**GOAL**: Only the lines from the one containing "Write a Blender" down to the one containing "from math import", inclusive, are to be quoted exactly.

**GIVEN ENTRIES**:
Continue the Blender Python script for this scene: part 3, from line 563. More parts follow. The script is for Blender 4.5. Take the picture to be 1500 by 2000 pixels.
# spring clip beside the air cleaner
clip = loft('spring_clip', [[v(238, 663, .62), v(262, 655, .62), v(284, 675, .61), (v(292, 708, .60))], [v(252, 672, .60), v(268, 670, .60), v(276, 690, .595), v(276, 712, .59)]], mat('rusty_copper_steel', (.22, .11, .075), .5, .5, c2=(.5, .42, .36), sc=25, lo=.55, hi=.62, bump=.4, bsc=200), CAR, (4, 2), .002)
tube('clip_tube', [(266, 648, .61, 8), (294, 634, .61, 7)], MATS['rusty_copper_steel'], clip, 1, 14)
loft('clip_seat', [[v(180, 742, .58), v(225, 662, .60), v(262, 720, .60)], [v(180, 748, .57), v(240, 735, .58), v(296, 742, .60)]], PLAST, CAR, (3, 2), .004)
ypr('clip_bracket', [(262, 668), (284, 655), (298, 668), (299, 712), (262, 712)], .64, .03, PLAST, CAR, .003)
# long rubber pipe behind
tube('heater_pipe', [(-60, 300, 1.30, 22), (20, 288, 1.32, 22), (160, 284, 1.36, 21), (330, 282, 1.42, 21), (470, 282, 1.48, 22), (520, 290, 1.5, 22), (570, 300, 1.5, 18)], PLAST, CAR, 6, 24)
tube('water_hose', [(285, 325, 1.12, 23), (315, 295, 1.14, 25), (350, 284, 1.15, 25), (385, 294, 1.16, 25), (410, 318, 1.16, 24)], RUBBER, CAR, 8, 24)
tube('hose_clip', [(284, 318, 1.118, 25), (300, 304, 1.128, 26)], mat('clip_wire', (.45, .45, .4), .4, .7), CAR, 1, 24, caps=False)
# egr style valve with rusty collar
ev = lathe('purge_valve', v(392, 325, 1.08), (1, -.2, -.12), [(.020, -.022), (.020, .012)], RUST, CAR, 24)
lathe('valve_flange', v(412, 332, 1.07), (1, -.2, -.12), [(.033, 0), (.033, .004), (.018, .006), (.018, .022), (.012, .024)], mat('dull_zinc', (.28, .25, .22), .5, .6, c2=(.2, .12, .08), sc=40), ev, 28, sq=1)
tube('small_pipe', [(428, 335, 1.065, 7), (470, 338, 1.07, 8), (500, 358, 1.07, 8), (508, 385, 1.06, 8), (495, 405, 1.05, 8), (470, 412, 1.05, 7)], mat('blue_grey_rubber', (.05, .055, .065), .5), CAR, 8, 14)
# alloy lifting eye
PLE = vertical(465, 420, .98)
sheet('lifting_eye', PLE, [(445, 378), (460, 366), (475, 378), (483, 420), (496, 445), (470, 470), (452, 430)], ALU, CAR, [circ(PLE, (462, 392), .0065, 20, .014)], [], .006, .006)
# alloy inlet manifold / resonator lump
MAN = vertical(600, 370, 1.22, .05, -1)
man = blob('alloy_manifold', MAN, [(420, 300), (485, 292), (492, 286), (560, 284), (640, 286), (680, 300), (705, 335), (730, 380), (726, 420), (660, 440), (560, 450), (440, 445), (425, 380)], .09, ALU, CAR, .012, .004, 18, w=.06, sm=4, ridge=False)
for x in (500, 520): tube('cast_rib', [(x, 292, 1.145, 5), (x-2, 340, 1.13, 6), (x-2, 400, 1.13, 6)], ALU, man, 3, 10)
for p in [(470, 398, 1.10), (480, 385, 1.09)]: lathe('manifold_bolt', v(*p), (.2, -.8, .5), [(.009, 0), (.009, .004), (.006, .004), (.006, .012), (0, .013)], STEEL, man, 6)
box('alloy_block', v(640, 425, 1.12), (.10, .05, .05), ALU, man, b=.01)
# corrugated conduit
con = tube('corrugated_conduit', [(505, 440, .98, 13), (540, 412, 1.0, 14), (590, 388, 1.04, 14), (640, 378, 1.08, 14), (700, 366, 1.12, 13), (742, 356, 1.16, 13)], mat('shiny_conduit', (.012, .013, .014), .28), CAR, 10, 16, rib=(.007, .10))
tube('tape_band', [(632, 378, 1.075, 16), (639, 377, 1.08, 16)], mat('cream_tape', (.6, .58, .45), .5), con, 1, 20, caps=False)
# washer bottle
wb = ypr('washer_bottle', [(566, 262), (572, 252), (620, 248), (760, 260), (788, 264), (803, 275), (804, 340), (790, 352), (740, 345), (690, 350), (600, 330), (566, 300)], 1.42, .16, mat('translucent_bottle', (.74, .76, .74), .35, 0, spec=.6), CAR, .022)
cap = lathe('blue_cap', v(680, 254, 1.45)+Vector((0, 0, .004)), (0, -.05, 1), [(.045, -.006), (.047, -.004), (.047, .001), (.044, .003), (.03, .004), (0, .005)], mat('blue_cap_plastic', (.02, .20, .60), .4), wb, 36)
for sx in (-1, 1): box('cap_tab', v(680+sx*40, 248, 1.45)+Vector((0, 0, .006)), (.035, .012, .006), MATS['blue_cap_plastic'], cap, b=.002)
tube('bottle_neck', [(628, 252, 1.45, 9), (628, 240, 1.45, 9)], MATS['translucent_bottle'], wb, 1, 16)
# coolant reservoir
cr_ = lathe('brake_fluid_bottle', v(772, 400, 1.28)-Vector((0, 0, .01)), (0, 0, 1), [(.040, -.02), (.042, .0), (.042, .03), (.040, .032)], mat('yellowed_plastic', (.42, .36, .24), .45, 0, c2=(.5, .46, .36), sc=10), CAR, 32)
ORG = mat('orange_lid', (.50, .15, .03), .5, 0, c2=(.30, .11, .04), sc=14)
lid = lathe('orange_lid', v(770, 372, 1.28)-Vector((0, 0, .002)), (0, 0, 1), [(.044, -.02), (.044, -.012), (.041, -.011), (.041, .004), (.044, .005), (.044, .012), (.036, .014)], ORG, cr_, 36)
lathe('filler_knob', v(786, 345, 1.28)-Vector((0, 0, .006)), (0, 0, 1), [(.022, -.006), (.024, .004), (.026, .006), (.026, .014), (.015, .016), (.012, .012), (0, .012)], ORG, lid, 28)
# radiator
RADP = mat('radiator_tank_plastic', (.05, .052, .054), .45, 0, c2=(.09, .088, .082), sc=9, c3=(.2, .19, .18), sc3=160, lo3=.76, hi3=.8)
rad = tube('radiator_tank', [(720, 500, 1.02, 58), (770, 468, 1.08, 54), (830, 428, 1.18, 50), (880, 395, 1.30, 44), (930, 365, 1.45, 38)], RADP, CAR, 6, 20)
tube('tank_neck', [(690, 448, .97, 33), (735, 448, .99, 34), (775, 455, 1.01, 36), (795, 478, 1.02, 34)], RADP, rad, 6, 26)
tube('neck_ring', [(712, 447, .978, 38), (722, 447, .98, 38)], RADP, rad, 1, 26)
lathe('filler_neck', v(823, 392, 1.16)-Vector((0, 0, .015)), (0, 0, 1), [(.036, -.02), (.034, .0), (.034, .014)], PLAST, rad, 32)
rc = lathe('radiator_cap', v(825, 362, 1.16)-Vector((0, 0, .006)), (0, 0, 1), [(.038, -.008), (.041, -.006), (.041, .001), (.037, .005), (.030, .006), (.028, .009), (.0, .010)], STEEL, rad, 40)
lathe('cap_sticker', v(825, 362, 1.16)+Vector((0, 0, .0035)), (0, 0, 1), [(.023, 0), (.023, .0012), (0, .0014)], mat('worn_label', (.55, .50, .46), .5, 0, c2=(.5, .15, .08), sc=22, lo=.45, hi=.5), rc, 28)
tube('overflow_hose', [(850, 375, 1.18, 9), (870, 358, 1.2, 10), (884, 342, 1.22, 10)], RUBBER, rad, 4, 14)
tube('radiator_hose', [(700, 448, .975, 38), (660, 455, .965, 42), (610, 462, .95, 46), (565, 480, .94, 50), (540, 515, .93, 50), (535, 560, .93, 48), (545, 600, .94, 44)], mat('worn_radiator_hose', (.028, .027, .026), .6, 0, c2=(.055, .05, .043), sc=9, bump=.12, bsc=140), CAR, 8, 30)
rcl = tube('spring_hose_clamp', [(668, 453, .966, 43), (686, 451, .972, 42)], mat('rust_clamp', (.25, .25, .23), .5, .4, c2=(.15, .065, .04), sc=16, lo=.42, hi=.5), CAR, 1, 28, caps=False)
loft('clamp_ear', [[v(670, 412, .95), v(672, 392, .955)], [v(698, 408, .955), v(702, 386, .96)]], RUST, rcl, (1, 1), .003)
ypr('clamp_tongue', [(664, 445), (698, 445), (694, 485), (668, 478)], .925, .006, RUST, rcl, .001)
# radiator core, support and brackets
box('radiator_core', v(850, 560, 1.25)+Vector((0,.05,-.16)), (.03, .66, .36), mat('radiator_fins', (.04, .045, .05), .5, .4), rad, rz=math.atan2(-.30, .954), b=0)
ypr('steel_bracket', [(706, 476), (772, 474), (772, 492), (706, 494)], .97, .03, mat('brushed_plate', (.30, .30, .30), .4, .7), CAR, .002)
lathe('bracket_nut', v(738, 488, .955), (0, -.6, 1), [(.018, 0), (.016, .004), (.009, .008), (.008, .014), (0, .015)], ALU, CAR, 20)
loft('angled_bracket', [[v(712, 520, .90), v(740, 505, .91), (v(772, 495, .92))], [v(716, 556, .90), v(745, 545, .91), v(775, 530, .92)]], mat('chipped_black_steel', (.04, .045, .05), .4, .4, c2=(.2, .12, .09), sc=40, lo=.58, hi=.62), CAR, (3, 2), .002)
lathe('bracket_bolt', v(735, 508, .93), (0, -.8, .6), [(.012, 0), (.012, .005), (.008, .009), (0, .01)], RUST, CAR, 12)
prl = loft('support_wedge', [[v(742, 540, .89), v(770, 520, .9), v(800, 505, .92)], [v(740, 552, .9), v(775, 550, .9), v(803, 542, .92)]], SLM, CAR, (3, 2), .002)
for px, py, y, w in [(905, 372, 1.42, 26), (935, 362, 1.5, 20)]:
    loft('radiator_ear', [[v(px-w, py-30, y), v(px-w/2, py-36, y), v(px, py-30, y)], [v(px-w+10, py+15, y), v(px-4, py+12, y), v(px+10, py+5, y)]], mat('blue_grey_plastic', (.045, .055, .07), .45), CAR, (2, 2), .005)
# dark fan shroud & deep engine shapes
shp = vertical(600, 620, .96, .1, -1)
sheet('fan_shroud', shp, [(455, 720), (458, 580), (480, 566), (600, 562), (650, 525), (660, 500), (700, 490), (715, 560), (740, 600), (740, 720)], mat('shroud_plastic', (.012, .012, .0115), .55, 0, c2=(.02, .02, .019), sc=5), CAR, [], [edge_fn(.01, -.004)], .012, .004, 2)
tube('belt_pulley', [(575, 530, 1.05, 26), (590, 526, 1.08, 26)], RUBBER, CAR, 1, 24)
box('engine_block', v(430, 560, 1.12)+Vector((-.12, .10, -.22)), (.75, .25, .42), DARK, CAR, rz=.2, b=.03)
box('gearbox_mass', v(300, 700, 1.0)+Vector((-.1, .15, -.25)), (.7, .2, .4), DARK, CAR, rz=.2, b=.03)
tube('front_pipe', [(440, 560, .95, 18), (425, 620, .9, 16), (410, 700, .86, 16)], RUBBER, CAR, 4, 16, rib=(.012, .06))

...

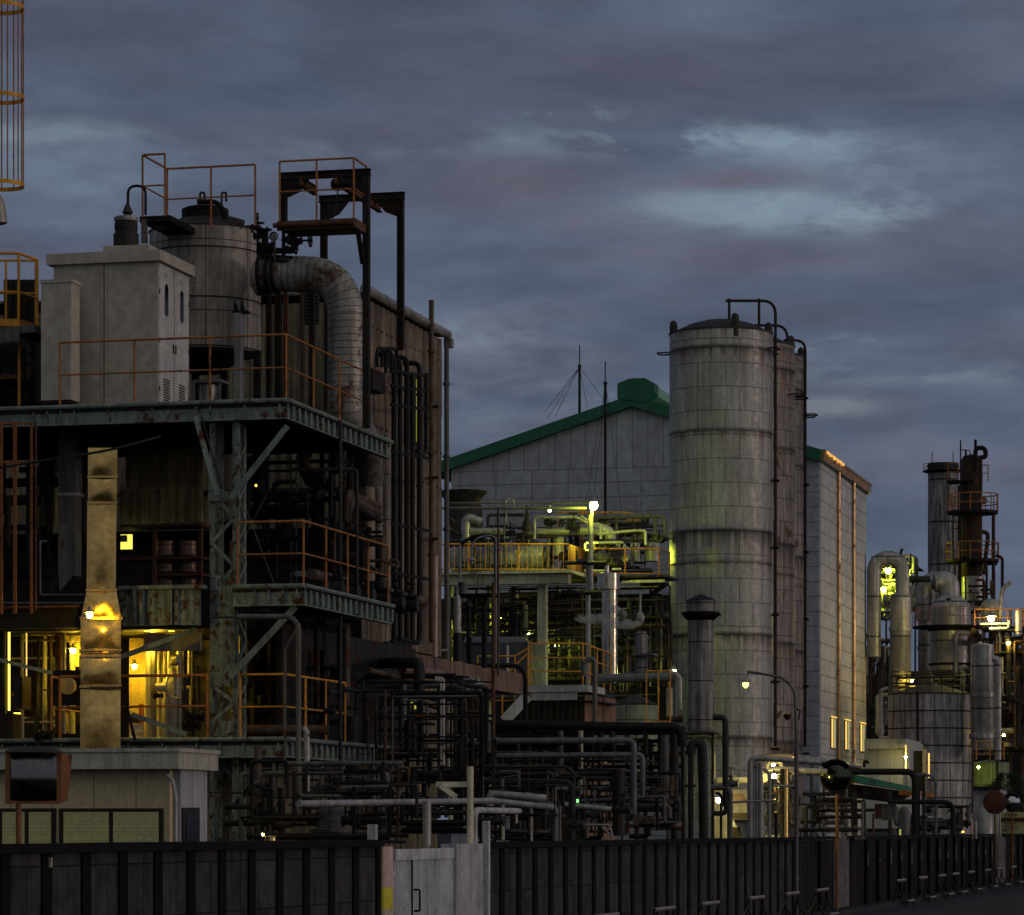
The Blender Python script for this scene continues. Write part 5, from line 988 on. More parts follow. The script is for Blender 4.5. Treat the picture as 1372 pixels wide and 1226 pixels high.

---

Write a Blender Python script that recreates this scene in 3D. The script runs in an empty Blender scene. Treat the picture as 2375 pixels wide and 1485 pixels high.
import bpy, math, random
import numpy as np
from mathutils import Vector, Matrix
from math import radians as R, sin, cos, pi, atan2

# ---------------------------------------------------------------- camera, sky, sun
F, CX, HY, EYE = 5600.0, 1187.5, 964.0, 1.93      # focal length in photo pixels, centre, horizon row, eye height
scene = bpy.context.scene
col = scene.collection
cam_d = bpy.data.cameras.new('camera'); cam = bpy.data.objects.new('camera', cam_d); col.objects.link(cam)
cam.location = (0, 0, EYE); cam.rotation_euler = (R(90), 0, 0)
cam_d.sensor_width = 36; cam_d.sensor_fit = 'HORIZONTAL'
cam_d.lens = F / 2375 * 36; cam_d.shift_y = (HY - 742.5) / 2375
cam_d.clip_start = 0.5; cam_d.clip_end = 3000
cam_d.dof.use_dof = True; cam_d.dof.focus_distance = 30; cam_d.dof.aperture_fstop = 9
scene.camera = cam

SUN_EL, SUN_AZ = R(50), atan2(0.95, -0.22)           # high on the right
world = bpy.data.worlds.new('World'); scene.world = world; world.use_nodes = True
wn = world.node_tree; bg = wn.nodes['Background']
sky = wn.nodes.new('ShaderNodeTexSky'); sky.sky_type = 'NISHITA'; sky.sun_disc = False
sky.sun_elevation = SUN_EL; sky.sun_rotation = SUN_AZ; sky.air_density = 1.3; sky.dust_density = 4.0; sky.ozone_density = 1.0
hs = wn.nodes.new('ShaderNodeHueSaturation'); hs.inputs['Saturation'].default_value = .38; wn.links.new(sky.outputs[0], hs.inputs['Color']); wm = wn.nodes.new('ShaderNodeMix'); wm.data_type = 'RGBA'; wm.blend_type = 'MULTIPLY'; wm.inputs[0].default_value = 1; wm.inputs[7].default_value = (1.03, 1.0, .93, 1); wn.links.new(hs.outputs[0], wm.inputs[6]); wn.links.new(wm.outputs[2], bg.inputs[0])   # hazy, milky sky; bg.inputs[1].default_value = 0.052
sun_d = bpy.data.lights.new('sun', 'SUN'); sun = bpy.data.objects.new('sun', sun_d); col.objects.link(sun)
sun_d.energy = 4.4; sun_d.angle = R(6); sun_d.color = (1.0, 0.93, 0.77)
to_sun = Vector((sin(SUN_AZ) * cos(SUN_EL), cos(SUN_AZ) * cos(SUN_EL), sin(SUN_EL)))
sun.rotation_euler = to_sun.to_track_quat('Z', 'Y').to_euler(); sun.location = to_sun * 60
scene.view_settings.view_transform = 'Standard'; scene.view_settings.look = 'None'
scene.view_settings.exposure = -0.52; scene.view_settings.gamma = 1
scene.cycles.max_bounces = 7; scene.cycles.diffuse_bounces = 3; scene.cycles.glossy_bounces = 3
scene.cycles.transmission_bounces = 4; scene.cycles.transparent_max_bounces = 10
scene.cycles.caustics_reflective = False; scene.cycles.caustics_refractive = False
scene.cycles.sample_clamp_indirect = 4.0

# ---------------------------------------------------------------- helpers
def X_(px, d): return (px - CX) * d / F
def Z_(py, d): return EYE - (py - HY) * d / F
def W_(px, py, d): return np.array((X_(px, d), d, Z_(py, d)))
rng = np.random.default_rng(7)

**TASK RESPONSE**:
Write a Blender Python script that recreates this scene in 3D. The script runs in an empty Blender scene. Treat the picture as 2375 pixels wide and 1485 pixels high.
import bpy, math, random
import numpy as np
from mathutils import Vector, Matrix
from math import radians as R, sin, cos, pi, atan2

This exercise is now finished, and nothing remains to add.